Most Texans are familiar with the start of the Texas Revolution in Gonzales under the Come And Take It flag on October 2, 1835. But that was not the first attempt at throwing off centralized, far-away government in Texas. And the earlier fights for Texas liberty were dangerous, bloody affairs.
On January 22, 1811, the leader of the military forces in San Antonio, Captain Juan Bautista de las Casas led his militia to arrest the Spanish governor of Texas, Manuel Maria de Salcedo. Father Miguel Hidalgo had started the war for Mexican independence from Spain just four months earlier. The war for independence from Spain had come to Texas.
By February 1, Casas, having been recognized by the revolutionary independence government in Coahuilla as the interim governor of Texas, had dispatched Antonio Saenz and Gavino Delgado Nacagdoces to successfully take that important town for the revolution.

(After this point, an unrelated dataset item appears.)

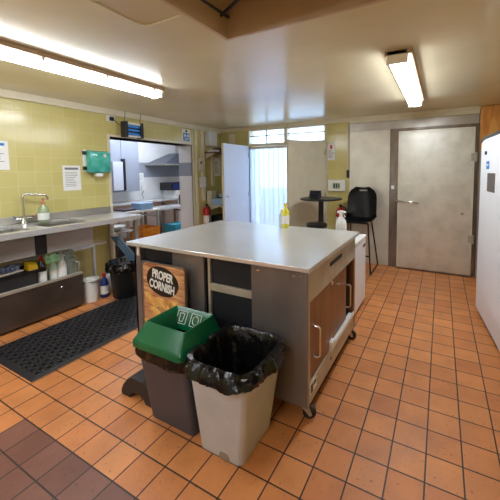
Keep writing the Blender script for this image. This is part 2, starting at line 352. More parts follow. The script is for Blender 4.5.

But internal dissension brought down the independence government. Casas accused Saenz of personally pocketing some of the wealth confiscated from the Spanish leaders that had been deposed, but then released him. Saenz aligned with royalists and royalist leader, Juan Manuel Zambrano, and they captured and arrested Casas and Ignacio Aldama who had been recently returned from the United States after successfully obtaining aid for the revolution there.
Casas was court-martialed and sentenced as a traitor, then demoted, shot in the back, and beheaded on August 3, 1811, with his head displayed publicly in San Antonio, and Salcedo and the Spanish restored to power.
The entire episode is known as the Casas Revolt. By the time Casas was executed, the spark and leader of the revolution, Hidalgo had been captured on his way to San Antonio (and eventually the U.S.) and shot just two or three days earlier.